Algunos deciden que con una sola visita basta, pues la ruta hacia su perfección es cansada y desalentadora. Que hay que conocer lo horrible, pues, para poder captar la totalidad de su belleza. Dicen que hay quienes consiguen escaparse al paso del tiempo cuando éste decide regresar y cambiar las circunstancias, pero tarde o temprano son encontrados de golpe por la furia intempestiva de los años a los que intentaron escaparse. Dicen también que hay quienes lo visitan con frecuencia, aunque, al tratarse de un sitio circunstancial, no siempre encuentran ahí lo que esperaban al iniciar la búsqueda.
Si hay algo que vale la pena del lugar más bonito de la tierra es la lección que ofrece: la belleza se esconde en los lugares más grises, y su búsqueda es inútil (o, al menos, dolorosamente desalentadora) si no se toma en cuenta que la transición entre lo horrible y lo hermoso es sutil, onírica y efímera. Que al final, pues, vale más atesorar un espacio divino en la memoria que arruinar el recuerdo por retar repetidamente al tiempo.

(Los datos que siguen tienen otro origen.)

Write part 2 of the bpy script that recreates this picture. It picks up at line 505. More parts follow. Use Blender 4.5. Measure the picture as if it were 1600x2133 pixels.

¿Cuántas montañas gires desconocidas, protegidas celosamente por el tiempo, no atesorarán los lugares más bellos de la tierra?
Más importante, ¿qué sentido tendría la belleza si no fuéramos capaces de verla desaparecer? Saber que algo nuevo, desconocido y oculto todavía puede ocurrir. 
Es así como el lugar más bonito de la tierra puede ceder su título en una ceremonia de despedida que permita reconocer que quien busca la belleza jamás se conforma con encontrarla en un solo lugar.